• **DATA PROVIDED**

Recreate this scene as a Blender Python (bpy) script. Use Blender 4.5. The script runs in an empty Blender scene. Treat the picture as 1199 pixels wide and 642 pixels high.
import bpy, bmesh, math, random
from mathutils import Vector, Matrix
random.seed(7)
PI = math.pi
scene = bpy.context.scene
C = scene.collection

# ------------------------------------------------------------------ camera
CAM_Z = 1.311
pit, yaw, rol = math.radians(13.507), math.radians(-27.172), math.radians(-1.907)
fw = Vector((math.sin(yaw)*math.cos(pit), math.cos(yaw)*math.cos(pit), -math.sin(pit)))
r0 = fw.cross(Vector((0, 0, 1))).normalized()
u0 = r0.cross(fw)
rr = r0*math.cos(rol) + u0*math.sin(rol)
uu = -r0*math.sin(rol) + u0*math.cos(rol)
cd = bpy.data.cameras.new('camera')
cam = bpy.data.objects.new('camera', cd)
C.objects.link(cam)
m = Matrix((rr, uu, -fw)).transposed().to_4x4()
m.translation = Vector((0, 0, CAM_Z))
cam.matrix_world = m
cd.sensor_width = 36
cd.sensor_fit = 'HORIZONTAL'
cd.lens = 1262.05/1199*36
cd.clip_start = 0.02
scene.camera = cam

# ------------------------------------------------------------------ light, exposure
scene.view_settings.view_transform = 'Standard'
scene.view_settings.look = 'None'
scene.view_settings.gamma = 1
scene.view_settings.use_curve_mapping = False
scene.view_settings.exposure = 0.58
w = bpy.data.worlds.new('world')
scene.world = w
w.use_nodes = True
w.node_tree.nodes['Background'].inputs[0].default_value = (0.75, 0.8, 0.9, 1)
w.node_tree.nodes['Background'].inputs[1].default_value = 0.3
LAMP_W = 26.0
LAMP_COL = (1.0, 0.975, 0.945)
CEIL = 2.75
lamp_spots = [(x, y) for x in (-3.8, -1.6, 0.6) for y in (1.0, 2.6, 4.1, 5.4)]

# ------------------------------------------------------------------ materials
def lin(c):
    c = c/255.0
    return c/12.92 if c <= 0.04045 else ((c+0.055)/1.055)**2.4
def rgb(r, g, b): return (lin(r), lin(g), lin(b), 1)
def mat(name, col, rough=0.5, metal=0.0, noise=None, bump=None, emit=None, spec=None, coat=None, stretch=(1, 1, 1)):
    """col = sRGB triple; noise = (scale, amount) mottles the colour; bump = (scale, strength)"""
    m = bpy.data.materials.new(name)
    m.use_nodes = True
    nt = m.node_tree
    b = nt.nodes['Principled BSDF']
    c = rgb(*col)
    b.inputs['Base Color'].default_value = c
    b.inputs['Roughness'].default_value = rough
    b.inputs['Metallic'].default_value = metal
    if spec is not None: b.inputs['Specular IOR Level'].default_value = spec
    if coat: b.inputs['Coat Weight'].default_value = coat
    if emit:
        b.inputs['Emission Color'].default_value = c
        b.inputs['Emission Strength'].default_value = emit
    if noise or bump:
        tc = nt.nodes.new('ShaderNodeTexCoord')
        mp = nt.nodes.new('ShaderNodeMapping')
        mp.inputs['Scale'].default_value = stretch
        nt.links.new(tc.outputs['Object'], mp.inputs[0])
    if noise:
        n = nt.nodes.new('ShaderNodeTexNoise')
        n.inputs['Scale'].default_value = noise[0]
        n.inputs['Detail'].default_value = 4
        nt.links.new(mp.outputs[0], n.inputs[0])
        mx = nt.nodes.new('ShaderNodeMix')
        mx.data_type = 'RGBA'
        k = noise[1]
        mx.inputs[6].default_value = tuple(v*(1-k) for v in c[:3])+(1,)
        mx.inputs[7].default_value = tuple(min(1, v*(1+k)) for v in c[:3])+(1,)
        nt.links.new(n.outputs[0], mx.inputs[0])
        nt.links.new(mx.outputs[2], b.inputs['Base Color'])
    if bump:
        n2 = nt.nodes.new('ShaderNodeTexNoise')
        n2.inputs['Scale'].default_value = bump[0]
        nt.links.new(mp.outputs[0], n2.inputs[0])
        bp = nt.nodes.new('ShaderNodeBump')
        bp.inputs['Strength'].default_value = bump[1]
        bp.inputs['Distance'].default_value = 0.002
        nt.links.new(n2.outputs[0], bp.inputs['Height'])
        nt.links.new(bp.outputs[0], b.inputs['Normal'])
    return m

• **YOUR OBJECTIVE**
Print only the lines from the top of the data above down to the line holding "C = scene.collection", inclusive.

• **ANSWER FOR THIS EXERCISE**
Recreate this scene as a Blender Python (bpy) script. Use Blender 4.5. The script runs in an empty Blender scene. Treat the picture as 1199 pixels wide and 642 pixels high.
import bpy, bmesh, math, random
from mathutils import Vector, Matrix
random.seed(7)
PI = math.pi
scene = bpy.context.scene
C = scene.collection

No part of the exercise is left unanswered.